La mayoría albanesa se ha mostrado, de hecho, incapaz de gestionar la situación manifestando fuertes contradicciones internas y siendo incapaz de realizar cualquier gesto de apertura hacia la minoría serbia. Olvida que durante mucho tiempo, en la ex Yugoslavia, los kosovares albaneses estuvieron en minoría política precisamente en Kosovo, y justamente pidieron respeto por la salvaguarda de sus derechos, de todo lo que ahora no quieren conceder. Los oprimidos de antaño se han convertido en opresores. Y esto es inaceptable. La comunidad internacional debe sacar a la luz la cuestión de Kosovo y buscar activamente una solución, y debe hacerlo no sólo por un principio de justicia, sino también para evitar que Kosovo se transforme en una nueva trinchera avanzada del integrismo islámico en el corazón de Europa. Hay que decir que allí se da una gran paradoja: los albaneses musulmanes, con más del 60%, son los musulmanes menos extremistas de todos. Nunca ha habido allí conflictos religiosos entre cristianos y musulmanes.

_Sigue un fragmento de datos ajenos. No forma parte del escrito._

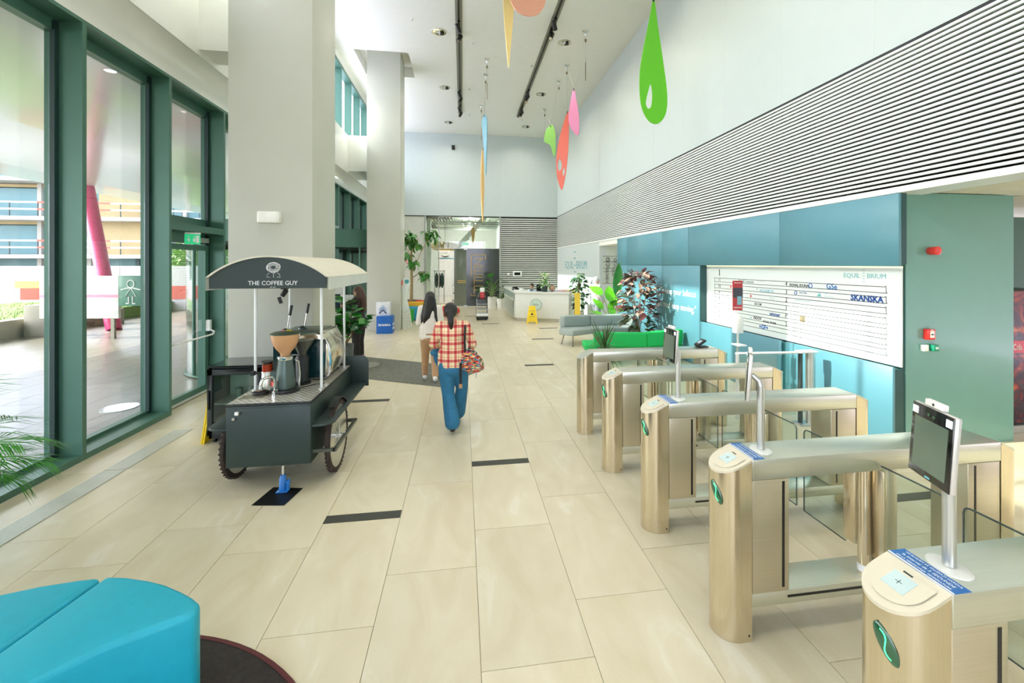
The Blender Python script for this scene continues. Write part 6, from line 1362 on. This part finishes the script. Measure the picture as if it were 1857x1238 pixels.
# rubber plant behind the cart
fp = thing('rubber_plant', 'rubber plant with big glossy green leaves in a dark pot behind the cart', 'plant', (-2.28, 9.05, .013))
pot(fp, .14, .17, .5, mat('pot_graphite', '#5b6463', .4)); lm = leafmesh(.26, .085, .12, .2, 6, 1, m=g_mid); lm2 = leafmesh(.21, .07, .12, .35, 6, 1, m=g_dark)
stems = [((0, 0, .45), (-.04, 0, 1.35)), ((.02, 0, .45), (.18, -.05, 1.25)), ((.02, .02, .5), (.45, -.05, 1.02)), ((-.02, 0, .5), (-.25, .0, 1.0)), ((.0, 0, .48), (.2, -.1, .8))]
for a, b_ in stems:
    a, b_ = Vector(a), Vector(b_); mid = a.lerp(b_, .5) + Vector((0, 0, .06)); MB().tube([a, mid, b_], [.014, .011, .006], 6).build('stem', twig, fp)
    k = int((b_ - a).length * 24)
    for i in range(k):
        t = .28 + .72 * i / max(1, k - 1); p = a.lerp(b_, t); p.z += .06 * 4 * t * (1 - t)
        place(lm if rr.random() < .6 else lm2, fp, p, rr.uniform(0, 2 * pi), rr.uniform(-.3, .7), rr.uniform(-.6, .6), rr.uniform(.75, 1.15))
rp_ = MB().lathe([(.001, 0), (.3, 0), (.3, .015), (.001, .018)], (0, 0, 0), 36, cap=False).build('round_plate', mat('plate_slate', '#8b8b7c', .5)); rp_.location = (-1.98, 9.35, .013); tag(rp_, 'flat round grey disc on the floor beside the rubber plant', 'floor plate')
pk = thing('pink_wrapping', 'crumpled pink flower wrapping at the foot of the rubber plant', 'wrapping', (-2.0, 9.25, .034)); b = MB(); b.smooth = False
for k in range(9):
    a = k * .7; b.add([(0, 0, 0), (.09 * cos(a), .09 * sin(a), .12 + .05 * (k % 3)), (.1 * cos(a + .8), .1 * sin(a + .8), .1 + .04 * (k % 2)), (.03 * cos(a + .4), .03 * sin(a + .4), .2)], [(0, 1, 3), (0, 3, 2)])
b.build('paper', mat('pink_paper', '#e06ab0', .6), pk)
# tree by the back
tr = thing('money_tree', 'tall slender indoor tree with leafy crowns in a wide brown pot', 'tree', (-2.12, 18.9, 0)); MB().lathe([(.42, 0), (.46, .58), (.43, .58), (.42, .52)], (0, 0, 0), 30).build('pot', mat('pot_wood', '#9c8468', .7, noise=.2, scale=8), tr); MB().cyl(0, 0, .5, .54, .42, 24).build('soil', soil, tr)
MB().tube([(0, 0, .5), (.02, 0, 1.4), (.0, 0, 2.2), (.03, 0, 2.9)], [.07, .06, .055, .03], 10).build('trunk', barkm, tr)
brs = [((.0, 0, 2.2), (-.3, 0, 2.95)), ((.03, 0, 2.7), (.3, 0, 3.2)), ((.02, 0, 1.7), (.4, 0, 2.6)), ((.4, 0, 2.6), (.75, 0, 3.2)), ((.03, 0, 1.5), (.5, 0, 1.75))]
for a, b_ in brs: MB().tube([a, Vector(a).lerp(Vector(b_), .5) + Vector((.03, 0, .05)), b_], [.02, .014, .008], 6).build('branch', barkm, tr)
lt = leafmesh(.33, .075, .1, .35, 4, 1, m=g_tree); lt2 = leafmesh(.3, .07, .1, .35, 4, 1, m=g_mid); n_l = 0
for (c, r_, n_) in (((-.22, 0, 3.15), .42, 80), ((.12, 0, 3.0), .34, 45), ((.78, 0, 3.3), .33, 45), ((-.15, 0, 2.45), .2, 14), ((.1, 0, 2.15), .25, 30), ((.55, 0, 1.6), .22, 26)):
    for _ in range(n_):
        v = Vector((rr.uniform(-1, 1), rr.uniform(-1, 1), rr.uniform(-.8, .9))); v = v.normalized() * rr.random() ** .5 * r_
        place(lt if rr.random() < .6 else lt2, tr, Vector(c) + v, rr.uniform(0, 2 * pi), rr.uniform(-1.1, .1), 0, rr.uniform(.7, 1.1))
# potted pair by the dark door
lb = leafmesh(.5, .13, .15, .5, 7, .9, m=g_mid); lb2 = leafmesh(.42, .12, .15, .7, 7, .9, m=g_dark); lbl = leafmesh(.4, .13, .15, .5, 7, .9, m=g_lime)
def broad(name, label, loc, n, h, spread, meshes, potr=.2, poth=.38, s=1.0, seed=1, potm=None, arms=None):
    q = random.Random(seed); t = thing(name, label, 'plant', loc); pot(t, potr * .8, potr, poth, potm or pot_w)
    for i in range(n):
        a = 2 * pi * i / n + q.uniform(-.3, .3); hh = h * q.uniform(.55, 1.0); sp = spread * q.uniform(.4, 1.0)
        if arms and i < len(arms): ex_, ey_, hh = arms[i]; e = Vector((ex_, ey_, hh)); a = atan2(ey_, ex_)
        else: e = Vector((sp * cos(a), sp * sin(a), hh))
        m0 = Vector((e.x * .35, e.y * .35, poth + (hh - poth) * .65)); MB().tube([(e.x * .05, e.y * .05, poth - .05), m0, e], [.014, .011, .007], 6).build('stem', stem_m, t)
        place(meshes[i % len(meshes)], t, e, a - pi / 2, q.uniform(-.2, .9), q.uniform(-.3, .3), s * q.uniform(.8, 1.1))
    return t
broad('potted_plant', 'large-leaved green plant in a white pot left of the smaller one at the dark door', (1.35, 20.7, 0), 11, 1.5, .6, [lb, lb2], .25, .55, 1.1, 3)
broad('potted_plant', 'smaller bushy green plant in a white pot right beside the reception desk end', (1.78, 20.3, 0), 9, 1.0, .4, [lb2], .24, .5, .65, 4)
# banana-like plant behind the sofa
bn = thing('banana_plant', 'tall plant with broad lime green paddle leaves behind the grey sofa', 'plant', (4.2, 12.1, 0)); pot(bn, .15, .19, .42, pot_w)
bL = leafmesh(1.0, .15, .3, .05, 8, .9, m=g_mid); bM = leafmesh(.5, .17, .15, .3, 8, .9, m=g_lime); bS = leafmesh(.42, .11, .15, .4, 7, .9, m=g_lime); bD = leafmesh(.5, .12, .2, .6, 7, .9, m=g_mid)
for me_, e, yaw, pit, roll, s_ in ((bL, (.13, 0, 1.15), 0, 1.45, .16, 1), (bM, (-.28, -.05, 1.2), .6, .9, -.5, .9), (bM, (-.05, 0, 1.0), 0, 1.3, .15, 1.0), (bS, (.05, 0, .85), -.4, 1.1, .1, 1.1), (bD, (.28, 0, 1.2), -1.3, .1, .3, 1.0), (bS, (-.25, 0, .78), .5, 1.2, -.4, 1.0),
                            (bS, (.2, -.05, .7), -.7, .8, .3, 1.0), (bM, (-.3, -.05, .62), .9, .5, -.2, .8), (bD, (.1, .1, .95), 2.6, .7, 0, .9), (bS, (0, -.12, .6), .1, 1.3, 0, 1.0)):
    MB().tube([(e[0] * .1, e[1] * .1, .36), (e[0] * .5, e[1] * .5, .36 + (e[2] - .36) * .6), e], [.016, .012, .008], 6).build('stem', stem_m, bn); place(me_, bn, e, yaw, pit, roll, s_)
# hanging or standing vine by the white wall
vp = thing('tall_pillar_plant', 'dark leafy climbing plant standing before the white lettered wall', 'plant', (4.22, 15.75, 0)); pot(vp, .14, .18, .35, pot_w); MB().tube([(0, 0, .3), (0, 0, 1.6)], .03, 8).build('moss_pole', mat('moss', '#5f4f38', .95), vp)
lv1 = leafmesh(.19, .065, .15, .35, 5, 1, m=g_dark); lv2 = leafmesh(.19, .065, .15, .35, 5, 1, m=leafmat('leaf_pale', '#9dc48c'))
for i in range(120):
    z = .5 + 1.25 * (i / 120); r_ = .28 * sin(pi * min(1, (z - .35) / 1.55)) ** .6; a = rr.uniform(0, 2 * pi); place(lv1 if rr.random() < .75 else lv2, vp, (r_ * rr.uniform(.3, 1) * cos(a), r_ * rr.uniform(.3, 1) * sin(a), z), a - pi / 2, rr.uniform(-.9, .6), rr.uniform(-.5, .5), rr.uniform(.8, 1.2))
# red-brown bush
cp_ = thing('croton_bush', 'large bush with red-brown and cream leaves against the blue wall', 'plant', (4.12, 9.95, 0)); pot(cp_, .16, .2, .42, pot_w)
for k in range(7): a = k * .9; MB().tube([(0, 0, .38), (.1 * cos(a), .1 * sin(a), .9), (.22 * cos(a), .2 * sin(a), 1.5)], [.012, .01, .005], 6).build('stem', twig, cp_)
cr_ = [leafmesh(.23, .06, .2, .35, 4, 1, m=g_red), leafmesh(.22, .055, .2, .3, 4, 1, m=g_red2), leafmesh(.22, .055, .2, .4, 4, 1, m=g_red3)]
for i in range(290):
    z = .5 + 1.4 * rr.random() ** .8; rad = .16 + .26 * sin(pi * min(1, max(0, (z - .3) / 1.75))) ; a = rr.uniform(0, 2 * pi); r_ = rad * rr.uniform(.45, 1.05)
    place(cr_[rr.choice((0, 0, 1, 1, 2)) if z > .95 else rr.choice((0, 2, 2))], cp_, (r_ * cos(a), r_ * sin(a), z), a - pi / 2 + rr.uniform(-.6, .6), rr.uniform(-.5, 1.0), rr.uniform(-.5, .5), rr.uniform(.7, 1.15))
# dracaena in front of green sofa
dp = thing('spiky_plant', 'spiky dracaena with drooping spider leaves standing behind the farthest turnstile', 'plant', (2.36, 7.15, 0)); MB().lathe([(.1, 0), (.12, .55), (.1, .56), (.1, .52)], (0, 0, 0), 20).build('pot', mat('pot_graphite', '#5b6463', .4), dp); MB().cyl(0, 0, .5, .53, .1, 16).build('soil', soil, dp)
ls = leafmesh(.55, .016, .3, .05, 5, 1.2, m=g_drac); lsp = leafmesh(.34, .011, .3, 1.1, 6, 1.1, m=g_drac)
for i in range(26): place(ls, dp, (rr.uniform(-.04, .04), rr.uniform(-.04, .04), .62), rr.uniform(0, 2 * pi), rr.uniform(.75, 1.5), 0, rr.uniform(.7, 1.05))
for i in range(90): place(lsp, dp, (rr.uniform(-.08, .08), rr.uniform(-.08, .08), rr.uniform(.5, .72)), rr.uniform(0, 2 * pi), rr.uniform(-.2, .9), 0, rr.uniform(.6, 1.1))
# plant on the desk
pd_ = thing('desk_plant', 'variegated potted plant with pale leaves on the reception desk', 'plant', (3.0, 16.1, 1.061)); MB().lathe([(.1, 0), (.13, .2), (.11, .2)], (0, 0, 0), 20).build('pot', mat('pot_dark', '#3a4a44', .4), pd_)
lw1 = leafmesh(.2, .045, .15, .3, 4, 1, m=leafmat('leaf_cream', '#dfe8c4')); lw2 = leafmesh(.2, .045, .15, .3, 4, 1, m=g_tree)
for i in range(70): a = rr.uniform(0, 2 * pi); r_ = rr.uniform(0, .2); place(lw1 if i % 2 else lw2, pd_, (r_ * cos(a), r_ * sin(a), rr.uniform(.2, .6)), a - pi / 2, rr.uniform(-.4, 1.2), 0, rr.uniform(.7, 1.1))
# palm at the left edge: each frond a leaf
pm = thing('areca_palm', 'green palm fronds reaching in from the left edge before the near window', 'plant', (-3.62, 3.45, 0)); MB().lathe([(.16, 0), (.2, .36), (.18, .36), (.17, .3)], (0, 0, 0), 24).build('pot', pot_w, pm); MB().cyl(0, 0, .29, .32, .17, 18).build('soil', soil, pm)
def frond(L, drp, seed, n=26):
    q = random.Random(seed); b = MB(); pts = []
    for i in range(13): t = i / 12; pts.append(Vector((0, L * t * (1 - .12 * t), L * (.55 * t - drp * t * t))))
    b.tube(pts, [.008 * (1 - .75 * i / 12) for i in range(13)], 5)
    for i in range(n):
        t = .22 + .77 * i / n; f_ = t * 12; j = min(11, int(f_)); p = pts[j].lerp(pts[j + 1], f_ - j); d = (pts[j + 1] - pts[j]).normalized()
        ll = L * .40 * sin(pi * (.18 + .8 * (t - .22) / .78)) ** .7 + .04
        for s_ in (-1, 1):
            ax = (d * .75 + Vector((s_, 0, 0)) * .7 + Vector((0, 0, q.uniform(-.1, .15)))).normalized(); w = d.cross(ax).cross(ax).normalized() * .006
            m1 = p + ax * ll * .5 + Vector((0, 0, -.01)); e = p + ax * ll + Vector((0, 0, -ll * q.uniform(.2, .45)))
            b.add([p, m1 + w, e, m1 - w], [(0, 1, 2, 3)])
    return b
for k, (yaw, pit, L, dr_, z0) in enumerate(((-5, .1, .95, .5, .55), (-32, .15, .95, .75, .5), (18, .35, 1.15, .45, .6), (-60, .1, .9, .7, .45), (-15, -.25, .8, .6, .42), (40, .1, .8, .6, .5), (-85, .3, .9, .6, .5), (-118, .2, .9, .6, .5), (90, .4, .9, .5, .5), (150, .3, .8, .5, .5), (-48, -.2, .75, .7, .45), (4, -.05, 1.0, .8, .5))):
    o = frond(L * .86, dr_ * .85, k).build('leaf', g_palm, pm); o.location = (0, 0, z0 + .12); o.rotation_euler = (pit, 0, R(yaw)); MB().tube([(0, 0, .3), (0, 0, z0 + .12)], .008, 5).build('cane', stem_m, pm)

Por otra parte, la respuesta serbia condenada incluso por los nacionalistas, la de incendiar las pocas mezquitas que existen en algunas ciudades serbias, puede hacer que surjan enormes malentendidos, pagados a un precio altísimo: si el islamismo decide castigar a Serbia por esta profanación de los templos islámicos, la situación en esta república puede volverse aún más grave. El contexto mundial en que se desarrollan estos acontecimientos es trágico. Ninguna persona honesta puede deseárselo a un pueblo que ya ha sufrido tanto, a una nación debilitada y empobrecida en esta guerra, a la gente que intenta salvarse y empezar a vivir con normalidad.